After weeks of stalemate in Congress, the subsidy on Stafford subsidized student loans will expire on Monday, potentially saddling students around the country with unanticipated future debt.
The increase in interest rates from 3.4 to 6.8 percent will affect about 40 percent of UC Berkeley students who take out loans each year. In recent weeks, Democrats and Republicans in both houses of Congress have tried to pass proposals that would extend the subsidies or reform the federal student loans system, but disagreements over the government deficit and proposed reforms prevented a deal.
A proposal by Sen. Elizabeth Warren would fix the rate of subsidized loans to the rate given to major banks by the Federal Reserve at 0.75 percent. Another plan by House Republicans would tie student loan rates to the 10-year U.S. Treasury note, subject to market fluctuations but capped at 8.5 percent.
Rep. John Garamendi, D-Fairfield, a member of the House Committee on Education and the Workforce is outraged by the failure of Congress to pass effective legislation and attributes much of the inaction to the broader fight in the capitol over the deficit.
“You’ve got a large amount of money, a large number of loans to subsidize the interest rate and a great deal of conflict whether it ought to be done at all,” Garamendi said. “The question arises as to where the money should come from, so you’ve got the deficit issue.”

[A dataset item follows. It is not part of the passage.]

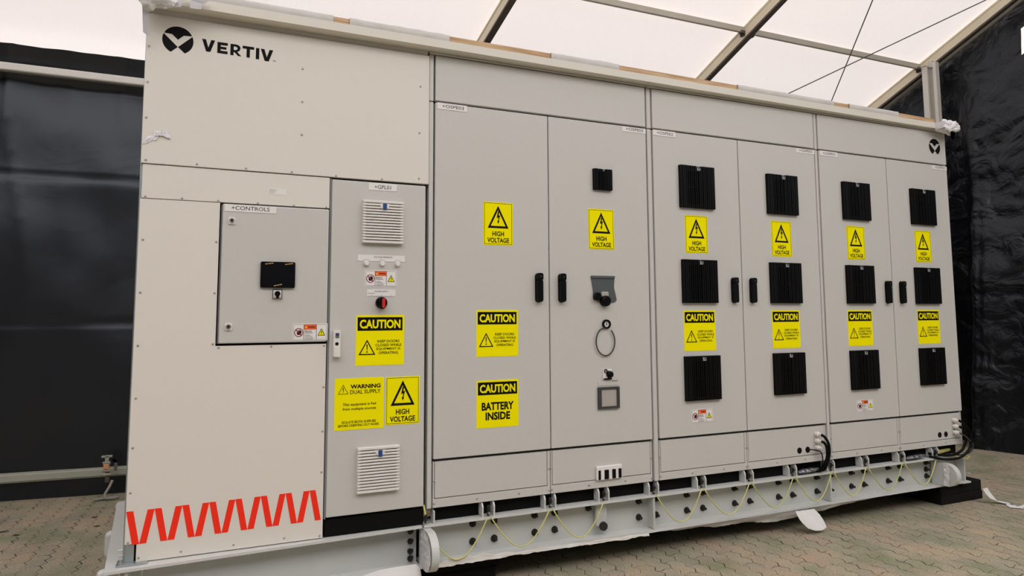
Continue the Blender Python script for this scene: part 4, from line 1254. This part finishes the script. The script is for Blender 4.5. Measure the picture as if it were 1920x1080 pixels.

Rachelle Feldman, director of the UC Berkeley Financial Aid and Scholarship Office, said that some of the proposals put forth may have been more detrimental to students in the long run than the current expiration of the subsidy.
“We want student interest rates low in any permanent solution to the current problem,” Feldman said. “What we don’t want to see is for them to keep the interest rate on subsidized loans low at the expense of any other student-aid program.”
Currently, students who take out loans at UC Berkeley have an average of about $17,000 in debt upon graduation, compared to about $28,000 nationally. Because the subsidized loans have now doubled, Feldman estimates that the average borrower at UC Berkeley would see a difference in his or her monthly payment of about $15 a month over a 10-year repayment period, which amounts to about an extra $1,800 over 10 years.
The expiration of the Stafford subsidized loans will not affect the Stafford unsubsidized loans or the Stafford PLUS loans that graduate students and the families of students can take out that are offered by the financial aid department.
Brian McFadden, a junior at UC Berkeley, plans on taking out all Stafford loans offered to him for the coming year and until he graduates despite the rate increase. When asked about the increase in the interest rate, McFadden was quick to admit the difficulty of grasping the long-term consequences of the interest rate raise.
“People like me can’t think about it, since we have no experience of what it’s like after college being hit with all these debts,” McFadden said. “It’s just a number, an abstraction.”
But McFadden said he is cynical about the politics that surround the increase.
“The sad thing is that I am not surprised — this is business as usual for the country.”